3) quale riferimento normativo fondamentale per una corretta ed efficace gestione del rischio stress lavorativo la CES ha indicato la direttiva quadro 89/391 su salute e sicurezza e altre direttive e orientamenti comunitari pertinenti. L’UNICE ha tentato i tutti i modi di evitare il riferimento esplicito alla direttiva quadro perché corollario di quel riferimento sarebbe stato l’obbligo per l’azienda di valutare il rischio stress, di individuarne le cause e di adottare misure di prevenzione secondo una gerarchia prefissata che privilegia l’informazione, la formazione, le misure collettive e, solo alla fine, le misure individuali

4) su richiesta esplicita dei sindacati nei cui paesi già esiste una normativa specifica per la prevenzione e la tutela dei lavoratori e lavoratrici rispetto allo stress e alle molestie psicologiche la CES ha puntato ad ottenere una clausola di non regresso rispetto a situazioni di maggior tutela dopo l’entrata in vigore dell’accordo quadro;

5) ottenere espliciti impegni delle parti nell’attuazione dell’accordo nei singoli stati membri

6) ottenere procedure di reinserimento lavorativo dei lavoratori colpiti da stress.
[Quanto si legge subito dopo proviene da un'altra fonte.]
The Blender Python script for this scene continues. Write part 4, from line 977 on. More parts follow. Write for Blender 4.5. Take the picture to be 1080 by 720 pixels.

Come emerge esplicitamente dalla lettura dell’accordo - salvo il punto 6 sul reinserimento lavorativo, tema sul quale non si trova alcun riscontro nell’accordo quadro, anche a causa della forte differenziazione dei sistemi normativi e contrattuali vigenti negli stati membri – si può ben dire che gli esiti della trattativa segnano una sostanziale assolvimento del mandato per la CES e un sostanziale arretramento dell’UNICE rispetto alle posizioni iniziali.

In particolare, l’accordo, se confermato, potrebbe essere utilmente “speso“ per scalzare, nel nostro paese, la posizione assolutamente rigida assunta dalla Confindustria italiana che, nel corso di tutta la trattativa, ha cercato di condizionarne gli esiti minacciando la non applicazione dello stesso in Italia.